### Provided data
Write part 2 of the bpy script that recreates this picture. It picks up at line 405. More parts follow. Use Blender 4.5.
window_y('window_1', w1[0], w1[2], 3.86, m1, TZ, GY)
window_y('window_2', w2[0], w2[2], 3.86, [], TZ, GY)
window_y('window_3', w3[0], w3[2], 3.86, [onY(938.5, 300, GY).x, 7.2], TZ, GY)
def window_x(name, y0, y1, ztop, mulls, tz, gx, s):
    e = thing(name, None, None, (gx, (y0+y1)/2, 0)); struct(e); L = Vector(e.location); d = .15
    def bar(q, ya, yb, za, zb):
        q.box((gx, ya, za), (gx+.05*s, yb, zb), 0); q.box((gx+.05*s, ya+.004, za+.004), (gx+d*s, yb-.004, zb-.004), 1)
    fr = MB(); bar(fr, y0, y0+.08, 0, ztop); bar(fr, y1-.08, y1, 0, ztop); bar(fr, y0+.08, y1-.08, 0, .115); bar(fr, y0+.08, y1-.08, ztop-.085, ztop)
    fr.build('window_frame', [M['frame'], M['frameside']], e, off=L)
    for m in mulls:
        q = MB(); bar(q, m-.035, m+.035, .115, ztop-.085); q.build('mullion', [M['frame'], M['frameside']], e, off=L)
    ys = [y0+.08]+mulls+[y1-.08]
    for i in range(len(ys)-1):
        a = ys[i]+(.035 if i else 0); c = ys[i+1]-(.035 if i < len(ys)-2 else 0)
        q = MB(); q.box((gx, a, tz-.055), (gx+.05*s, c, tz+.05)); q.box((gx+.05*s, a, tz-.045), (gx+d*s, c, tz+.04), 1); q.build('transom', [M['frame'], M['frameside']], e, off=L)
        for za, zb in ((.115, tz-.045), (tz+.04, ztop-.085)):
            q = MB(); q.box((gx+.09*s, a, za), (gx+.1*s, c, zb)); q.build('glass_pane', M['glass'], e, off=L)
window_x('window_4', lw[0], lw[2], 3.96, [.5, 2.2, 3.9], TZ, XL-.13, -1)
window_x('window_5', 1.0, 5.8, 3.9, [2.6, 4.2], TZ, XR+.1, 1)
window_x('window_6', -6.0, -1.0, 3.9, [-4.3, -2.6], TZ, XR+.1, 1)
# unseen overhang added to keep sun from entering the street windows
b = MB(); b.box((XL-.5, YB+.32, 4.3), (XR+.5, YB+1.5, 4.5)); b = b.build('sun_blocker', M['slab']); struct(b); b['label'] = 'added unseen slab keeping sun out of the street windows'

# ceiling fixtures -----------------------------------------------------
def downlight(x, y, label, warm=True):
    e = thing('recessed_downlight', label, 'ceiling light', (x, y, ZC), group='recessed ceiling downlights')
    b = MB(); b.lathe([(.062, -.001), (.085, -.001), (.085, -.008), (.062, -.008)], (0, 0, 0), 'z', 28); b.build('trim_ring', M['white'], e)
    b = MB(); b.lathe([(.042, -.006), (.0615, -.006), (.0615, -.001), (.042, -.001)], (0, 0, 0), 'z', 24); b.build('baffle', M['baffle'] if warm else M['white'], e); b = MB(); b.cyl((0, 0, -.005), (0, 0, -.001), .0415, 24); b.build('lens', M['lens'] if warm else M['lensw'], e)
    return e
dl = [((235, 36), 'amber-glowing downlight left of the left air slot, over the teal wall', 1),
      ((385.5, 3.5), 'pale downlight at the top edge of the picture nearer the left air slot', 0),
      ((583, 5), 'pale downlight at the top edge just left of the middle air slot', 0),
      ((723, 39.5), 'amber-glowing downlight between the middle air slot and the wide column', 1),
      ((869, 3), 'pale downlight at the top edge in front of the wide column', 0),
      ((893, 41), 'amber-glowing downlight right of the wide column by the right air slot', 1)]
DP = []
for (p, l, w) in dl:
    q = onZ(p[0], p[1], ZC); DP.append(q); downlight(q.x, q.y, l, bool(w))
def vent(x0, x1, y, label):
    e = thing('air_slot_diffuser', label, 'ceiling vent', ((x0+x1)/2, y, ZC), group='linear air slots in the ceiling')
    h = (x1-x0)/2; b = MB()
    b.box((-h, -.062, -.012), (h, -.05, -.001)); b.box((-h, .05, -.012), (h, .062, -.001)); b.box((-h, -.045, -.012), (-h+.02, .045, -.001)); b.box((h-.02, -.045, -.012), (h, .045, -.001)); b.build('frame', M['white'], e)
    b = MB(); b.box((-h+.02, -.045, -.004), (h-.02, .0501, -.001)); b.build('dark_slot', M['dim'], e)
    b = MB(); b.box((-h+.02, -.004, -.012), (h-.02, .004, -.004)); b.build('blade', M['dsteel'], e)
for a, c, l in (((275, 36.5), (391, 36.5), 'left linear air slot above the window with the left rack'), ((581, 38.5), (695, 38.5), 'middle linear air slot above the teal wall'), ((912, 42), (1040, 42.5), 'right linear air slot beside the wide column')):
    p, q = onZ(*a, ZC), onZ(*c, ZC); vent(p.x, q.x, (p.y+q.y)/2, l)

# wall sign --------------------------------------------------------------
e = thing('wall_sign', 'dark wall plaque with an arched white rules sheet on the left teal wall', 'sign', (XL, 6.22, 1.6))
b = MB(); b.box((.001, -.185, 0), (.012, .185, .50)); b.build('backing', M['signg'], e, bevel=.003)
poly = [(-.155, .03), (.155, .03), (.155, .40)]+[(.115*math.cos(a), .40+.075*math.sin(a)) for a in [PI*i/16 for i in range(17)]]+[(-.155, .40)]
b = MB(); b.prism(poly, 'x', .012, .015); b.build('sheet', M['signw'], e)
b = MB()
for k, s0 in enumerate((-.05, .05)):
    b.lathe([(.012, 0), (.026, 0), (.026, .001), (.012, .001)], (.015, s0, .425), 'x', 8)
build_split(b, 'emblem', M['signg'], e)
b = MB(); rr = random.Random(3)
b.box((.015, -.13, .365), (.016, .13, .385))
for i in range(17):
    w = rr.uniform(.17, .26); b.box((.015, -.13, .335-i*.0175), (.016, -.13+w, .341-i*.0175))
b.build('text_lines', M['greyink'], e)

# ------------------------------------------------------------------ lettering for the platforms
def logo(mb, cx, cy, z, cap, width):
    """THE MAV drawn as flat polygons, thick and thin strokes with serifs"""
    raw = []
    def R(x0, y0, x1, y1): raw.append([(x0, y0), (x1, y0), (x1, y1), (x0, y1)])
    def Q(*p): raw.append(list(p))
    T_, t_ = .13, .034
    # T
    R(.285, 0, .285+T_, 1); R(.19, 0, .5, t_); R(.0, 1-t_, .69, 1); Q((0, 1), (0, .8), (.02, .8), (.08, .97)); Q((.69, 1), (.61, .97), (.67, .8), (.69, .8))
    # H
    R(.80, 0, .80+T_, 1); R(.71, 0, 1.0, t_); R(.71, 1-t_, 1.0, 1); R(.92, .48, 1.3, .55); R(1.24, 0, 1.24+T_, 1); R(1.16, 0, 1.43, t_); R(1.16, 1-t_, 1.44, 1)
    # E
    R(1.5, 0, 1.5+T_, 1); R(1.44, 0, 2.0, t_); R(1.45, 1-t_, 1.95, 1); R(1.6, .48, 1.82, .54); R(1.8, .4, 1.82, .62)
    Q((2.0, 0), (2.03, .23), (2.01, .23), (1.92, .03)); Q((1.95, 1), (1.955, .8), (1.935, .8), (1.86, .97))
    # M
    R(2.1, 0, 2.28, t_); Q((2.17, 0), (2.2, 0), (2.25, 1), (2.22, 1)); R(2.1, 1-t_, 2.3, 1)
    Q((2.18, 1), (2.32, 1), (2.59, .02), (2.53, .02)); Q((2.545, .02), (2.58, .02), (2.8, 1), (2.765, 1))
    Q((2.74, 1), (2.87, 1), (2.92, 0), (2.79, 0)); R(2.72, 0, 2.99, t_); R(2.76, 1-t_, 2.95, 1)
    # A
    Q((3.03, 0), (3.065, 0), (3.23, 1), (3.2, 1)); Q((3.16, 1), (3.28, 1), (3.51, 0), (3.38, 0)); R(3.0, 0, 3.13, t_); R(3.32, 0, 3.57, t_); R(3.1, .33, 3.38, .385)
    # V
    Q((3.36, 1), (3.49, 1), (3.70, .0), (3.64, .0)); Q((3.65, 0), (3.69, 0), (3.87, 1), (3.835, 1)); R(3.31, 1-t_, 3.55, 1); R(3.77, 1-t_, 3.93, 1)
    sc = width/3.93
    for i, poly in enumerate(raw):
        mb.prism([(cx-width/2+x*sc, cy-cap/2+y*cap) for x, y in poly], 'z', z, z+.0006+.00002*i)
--
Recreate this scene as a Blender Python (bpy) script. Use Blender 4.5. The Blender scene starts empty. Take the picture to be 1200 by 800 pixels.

### Exercise brief
Return each full line of the entries that contains the word "script".

### Full answer
Write part 2 of the bpy script that recreates this picture. It picks up at line 405. More parts follow. Use Blender 4.5.
Recreate this scene as a Blender Python (bpy) script. Use Blender 4.5. The Blender scene starts empty. Take the picture to be 1200 by 800 pixels.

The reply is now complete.